What this task involves: Copy, in full, each line of the material that holds the word "scene".

Data segment:
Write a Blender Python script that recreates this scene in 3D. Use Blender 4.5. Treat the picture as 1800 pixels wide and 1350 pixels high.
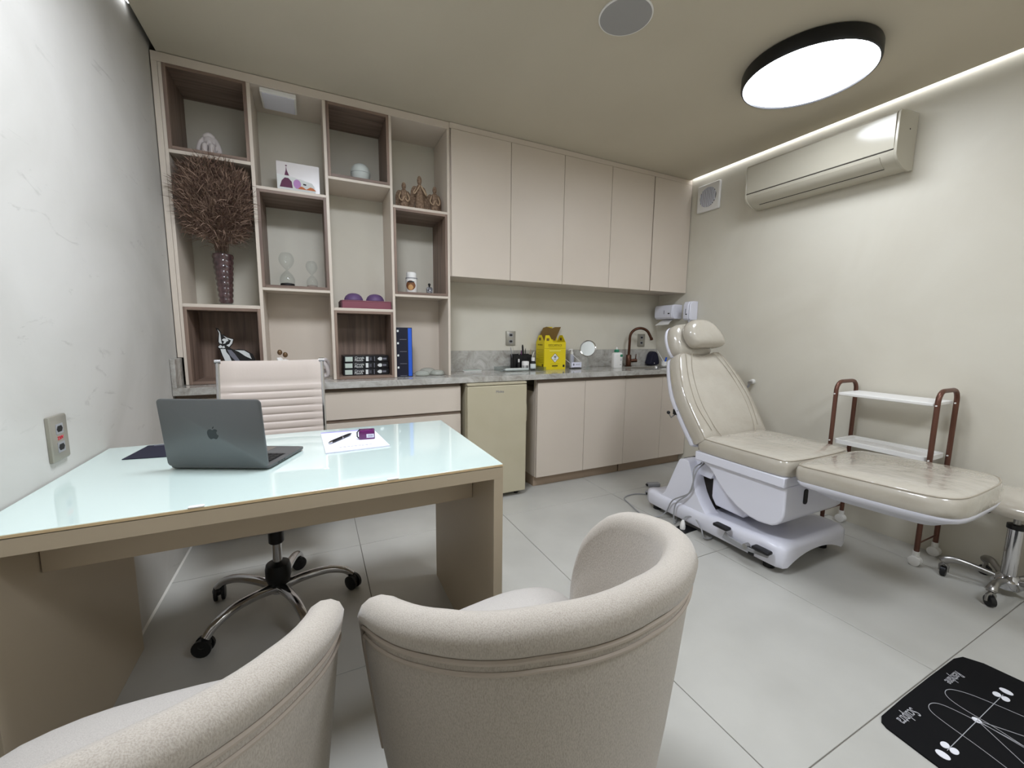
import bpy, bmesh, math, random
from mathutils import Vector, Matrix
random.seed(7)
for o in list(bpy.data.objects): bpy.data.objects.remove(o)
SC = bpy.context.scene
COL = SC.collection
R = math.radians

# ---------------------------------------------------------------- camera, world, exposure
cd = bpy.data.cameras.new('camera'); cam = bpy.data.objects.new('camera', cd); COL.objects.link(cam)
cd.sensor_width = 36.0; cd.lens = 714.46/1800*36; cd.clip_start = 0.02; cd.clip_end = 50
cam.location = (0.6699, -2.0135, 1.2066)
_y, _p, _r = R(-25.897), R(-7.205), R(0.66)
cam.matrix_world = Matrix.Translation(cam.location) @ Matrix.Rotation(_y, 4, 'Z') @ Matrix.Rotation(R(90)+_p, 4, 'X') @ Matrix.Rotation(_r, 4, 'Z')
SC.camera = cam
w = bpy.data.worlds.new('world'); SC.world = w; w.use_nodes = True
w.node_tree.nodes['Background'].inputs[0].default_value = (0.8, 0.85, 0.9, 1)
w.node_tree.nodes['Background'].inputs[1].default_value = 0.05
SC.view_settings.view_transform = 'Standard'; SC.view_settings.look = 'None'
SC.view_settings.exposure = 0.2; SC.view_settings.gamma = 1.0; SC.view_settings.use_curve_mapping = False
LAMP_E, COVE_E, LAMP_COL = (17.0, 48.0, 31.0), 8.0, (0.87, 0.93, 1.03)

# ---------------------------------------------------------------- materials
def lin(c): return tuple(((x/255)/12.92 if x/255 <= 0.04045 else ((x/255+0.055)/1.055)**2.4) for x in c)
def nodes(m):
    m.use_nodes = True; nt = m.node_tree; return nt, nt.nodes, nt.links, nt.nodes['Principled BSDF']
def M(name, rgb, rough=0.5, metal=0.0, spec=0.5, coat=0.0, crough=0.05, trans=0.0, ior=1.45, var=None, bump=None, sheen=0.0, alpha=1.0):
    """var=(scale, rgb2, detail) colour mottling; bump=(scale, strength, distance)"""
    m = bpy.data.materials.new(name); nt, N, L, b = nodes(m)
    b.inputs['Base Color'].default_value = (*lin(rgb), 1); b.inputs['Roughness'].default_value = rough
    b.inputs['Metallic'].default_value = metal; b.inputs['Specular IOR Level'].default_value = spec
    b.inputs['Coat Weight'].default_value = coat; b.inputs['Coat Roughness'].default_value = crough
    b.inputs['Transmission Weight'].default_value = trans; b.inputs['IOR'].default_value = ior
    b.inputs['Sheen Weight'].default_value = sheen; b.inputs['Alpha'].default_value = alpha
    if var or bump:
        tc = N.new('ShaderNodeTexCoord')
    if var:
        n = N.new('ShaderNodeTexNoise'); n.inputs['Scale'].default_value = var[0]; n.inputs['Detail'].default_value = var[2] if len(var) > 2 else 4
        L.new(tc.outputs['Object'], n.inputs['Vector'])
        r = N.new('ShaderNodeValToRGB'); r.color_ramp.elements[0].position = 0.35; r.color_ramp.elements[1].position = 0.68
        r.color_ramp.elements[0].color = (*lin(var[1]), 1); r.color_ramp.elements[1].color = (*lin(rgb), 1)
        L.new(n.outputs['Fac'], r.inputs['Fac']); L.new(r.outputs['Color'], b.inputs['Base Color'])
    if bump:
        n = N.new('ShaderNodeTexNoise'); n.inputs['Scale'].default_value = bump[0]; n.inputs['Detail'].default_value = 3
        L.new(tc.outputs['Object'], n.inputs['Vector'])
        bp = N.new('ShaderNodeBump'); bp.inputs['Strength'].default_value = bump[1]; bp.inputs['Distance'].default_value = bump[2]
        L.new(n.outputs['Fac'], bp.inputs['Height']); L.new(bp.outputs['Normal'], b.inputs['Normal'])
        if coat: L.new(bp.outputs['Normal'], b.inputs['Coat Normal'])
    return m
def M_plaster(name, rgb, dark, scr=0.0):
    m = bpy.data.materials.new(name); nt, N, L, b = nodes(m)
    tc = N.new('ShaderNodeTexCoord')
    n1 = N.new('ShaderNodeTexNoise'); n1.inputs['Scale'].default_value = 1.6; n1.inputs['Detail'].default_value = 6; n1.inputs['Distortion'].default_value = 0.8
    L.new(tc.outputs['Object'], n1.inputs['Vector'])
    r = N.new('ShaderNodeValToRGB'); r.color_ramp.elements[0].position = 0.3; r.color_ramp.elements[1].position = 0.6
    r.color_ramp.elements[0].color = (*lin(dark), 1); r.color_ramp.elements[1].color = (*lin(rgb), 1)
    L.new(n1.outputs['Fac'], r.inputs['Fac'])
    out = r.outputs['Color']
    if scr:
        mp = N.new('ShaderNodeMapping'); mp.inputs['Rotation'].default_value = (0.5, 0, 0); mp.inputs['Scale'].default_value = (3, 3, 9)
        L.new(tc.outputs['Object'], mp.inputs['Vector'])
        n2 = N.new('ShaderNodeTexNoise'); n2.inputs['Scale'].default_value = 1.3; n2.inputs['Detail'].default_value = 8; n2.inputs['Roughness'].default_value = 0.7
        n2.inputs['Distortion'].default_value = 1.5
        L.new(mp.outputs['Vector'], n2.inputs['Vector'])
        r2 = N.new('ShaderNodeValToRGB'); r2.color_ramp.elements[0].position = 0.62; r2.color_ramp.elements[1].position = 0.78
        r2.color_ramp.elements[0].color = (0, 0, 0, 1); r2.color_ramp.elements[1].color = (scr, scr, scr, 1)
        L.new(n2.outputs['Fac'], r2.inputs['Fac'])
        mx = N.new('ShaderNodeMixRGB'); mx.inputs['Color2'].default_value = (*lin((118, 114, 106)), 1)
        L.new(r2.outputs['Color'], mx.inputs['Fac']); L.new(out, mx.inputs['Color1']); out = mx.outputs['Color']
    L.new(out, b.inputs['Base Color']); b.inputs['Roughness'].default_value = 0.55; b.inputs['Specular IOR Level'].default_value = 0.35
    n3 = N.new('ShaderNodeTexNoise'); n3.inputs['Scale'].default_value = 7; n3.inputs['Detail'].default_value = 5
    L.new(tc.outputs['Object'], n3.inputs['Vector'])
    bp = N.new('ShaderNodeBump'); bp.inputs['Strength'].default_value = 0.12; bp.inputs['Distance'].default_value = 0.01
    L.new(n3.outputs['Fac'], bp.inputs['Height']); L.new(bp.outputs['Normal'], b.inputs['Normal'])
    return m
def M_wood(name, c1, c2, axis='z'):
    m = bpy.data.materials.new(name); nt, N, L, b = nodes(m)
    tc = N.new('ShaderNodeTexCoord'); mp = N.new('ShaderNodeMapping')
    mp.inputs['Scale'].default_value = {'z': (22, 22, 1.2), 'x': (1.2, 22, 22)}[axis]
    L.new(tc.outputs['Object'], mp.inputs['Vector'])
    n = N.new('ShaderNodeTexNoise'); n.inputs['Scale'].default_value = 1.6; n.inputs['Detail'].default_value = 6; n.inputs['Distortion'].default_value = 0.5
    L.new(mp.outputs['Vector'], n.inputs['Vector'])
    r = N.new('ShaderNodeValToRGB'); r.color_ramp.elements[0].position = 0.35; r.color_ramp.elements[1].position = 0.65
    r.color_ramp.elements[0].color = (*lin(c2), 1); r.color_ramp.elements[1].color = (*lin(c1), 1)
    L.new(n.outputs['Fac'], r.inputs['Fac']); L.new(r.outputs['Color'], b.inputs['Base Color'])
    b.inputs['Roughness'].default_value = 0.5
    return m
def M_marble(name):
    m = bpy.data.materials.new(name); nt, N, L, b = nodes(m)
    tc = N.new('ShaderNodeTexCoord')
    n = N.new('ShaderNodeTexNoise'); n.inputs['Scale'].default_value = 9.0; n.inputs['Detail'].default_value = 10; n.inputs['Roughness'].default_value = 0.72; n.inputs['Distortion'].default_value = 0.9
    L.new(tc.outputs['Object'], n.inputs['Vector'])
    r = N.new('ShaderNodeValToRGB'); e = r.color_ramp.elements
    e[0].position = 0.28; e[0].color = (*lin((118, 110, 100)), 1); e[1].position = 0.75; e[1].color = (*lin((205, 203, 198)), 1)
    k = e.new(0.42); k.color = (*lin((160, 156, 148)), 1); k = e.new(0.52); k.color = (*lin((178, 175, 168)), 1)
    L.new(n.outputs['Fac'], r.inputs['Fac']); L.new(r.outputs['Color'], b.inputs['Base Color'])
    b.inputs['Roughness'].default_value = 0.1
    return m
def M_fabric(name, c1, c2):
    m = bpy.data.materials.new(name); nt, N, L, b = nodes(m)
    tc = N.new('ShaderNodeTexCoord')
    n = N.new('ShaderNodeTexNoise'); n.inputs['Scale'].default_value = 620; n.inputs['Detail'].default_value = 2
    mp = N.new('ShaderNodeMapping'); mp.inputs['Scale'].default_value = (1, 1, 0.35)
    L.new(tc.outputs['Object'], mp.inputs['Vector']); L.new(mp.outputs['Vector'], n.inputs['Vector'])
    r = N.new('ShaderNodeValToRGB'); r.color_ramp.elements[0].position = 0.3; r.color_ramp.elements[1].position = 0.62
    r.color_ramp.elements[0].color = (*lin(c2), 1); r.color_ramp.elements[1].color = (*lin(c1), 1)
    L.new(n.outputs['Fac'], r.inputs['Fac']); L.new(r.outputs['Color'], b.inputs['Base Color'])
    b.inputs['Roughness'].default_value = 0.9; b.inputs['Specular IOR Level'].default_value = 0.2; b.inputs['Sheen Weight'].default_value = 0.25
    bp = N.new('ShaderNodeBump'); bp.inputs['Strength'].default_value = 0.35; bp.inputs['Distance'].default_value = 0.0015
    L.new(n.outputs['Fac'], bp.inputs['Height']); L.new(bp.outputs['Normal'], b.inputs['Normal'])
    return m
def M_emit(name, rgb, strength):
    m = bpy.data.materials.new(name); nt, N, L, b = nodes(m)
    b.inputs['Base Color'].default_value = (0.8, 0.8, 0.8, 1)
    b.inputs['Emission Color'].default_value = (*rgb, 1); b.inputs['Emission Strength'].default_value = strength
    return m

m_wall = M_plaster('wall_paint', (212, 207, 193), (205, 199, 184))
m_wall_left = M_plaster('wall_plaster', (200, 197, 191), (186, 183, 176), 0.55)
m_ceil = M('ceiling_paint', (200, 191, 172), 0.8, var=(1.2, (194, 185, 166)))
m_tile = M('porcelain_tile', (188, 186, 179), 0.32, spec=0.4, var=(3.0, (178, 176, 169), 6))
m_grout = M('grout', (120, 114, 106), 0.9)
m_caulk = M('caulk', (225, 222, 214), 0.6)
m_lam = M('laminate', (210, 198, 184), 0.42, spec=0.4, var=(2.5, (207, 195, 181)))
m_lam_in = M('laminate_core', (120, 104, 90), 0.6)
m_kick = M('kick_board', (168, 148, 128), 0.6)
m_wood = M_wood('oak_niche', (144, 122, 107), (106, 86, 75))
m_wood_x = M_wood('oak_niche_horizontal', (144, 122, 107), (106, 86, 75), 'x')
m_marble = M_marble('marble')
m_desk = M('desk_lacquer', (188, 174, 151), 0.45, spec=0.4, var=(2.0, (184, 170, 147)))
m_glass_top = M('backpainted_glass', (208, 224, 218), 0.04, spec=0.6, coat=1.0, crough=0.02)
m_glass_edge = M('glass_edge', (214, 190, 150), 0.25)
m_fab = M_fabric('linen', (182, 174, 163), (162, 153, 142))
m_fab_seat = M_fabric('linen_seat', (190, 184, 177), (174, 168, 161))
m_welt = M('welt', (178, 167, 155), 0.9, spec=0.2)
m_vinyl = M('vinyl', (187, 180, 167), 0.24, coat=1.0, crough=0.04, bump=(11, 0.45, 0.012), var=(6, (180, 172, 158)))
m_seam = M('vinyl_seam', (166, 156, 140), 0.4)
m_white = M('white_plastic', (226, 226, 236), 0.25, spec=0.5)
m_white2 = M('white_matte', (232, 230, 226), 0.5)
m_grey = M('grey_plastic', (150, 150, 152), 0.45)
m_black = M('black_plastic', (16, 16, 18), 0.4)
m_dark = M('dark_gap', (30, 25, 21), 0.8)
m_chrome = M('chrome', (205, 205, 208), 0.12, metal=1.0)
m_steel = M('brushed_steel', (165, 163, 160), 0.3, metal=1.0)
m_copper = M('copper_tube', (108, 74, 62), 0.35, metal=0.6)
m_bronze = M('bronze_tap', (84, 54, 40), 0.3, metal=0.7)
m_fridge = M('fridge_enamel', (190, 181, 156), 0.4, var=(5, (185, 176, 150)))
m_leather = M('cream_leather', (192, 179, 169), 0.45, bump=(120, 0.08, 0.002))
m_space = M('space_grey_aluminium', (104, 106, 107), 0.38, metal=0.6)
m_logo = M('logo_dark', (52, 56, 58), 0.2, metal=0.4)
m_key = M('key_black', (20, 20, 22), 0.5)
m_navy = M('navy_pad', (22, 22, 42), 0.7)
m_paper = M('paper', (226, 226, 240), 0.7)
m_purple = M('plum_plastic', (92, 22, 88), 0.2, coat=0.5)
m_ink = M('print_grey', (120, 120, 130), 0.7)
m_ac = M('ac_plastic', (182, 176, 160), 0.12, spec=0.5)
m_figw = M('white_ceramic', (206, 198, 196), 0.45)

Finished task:
Write a Blender Python script that recreates this scene in 3D. Use Blender 4.5. Treat the picture as 1800 pixels wide and 1350 pixels high.
SC = bpy.context.scene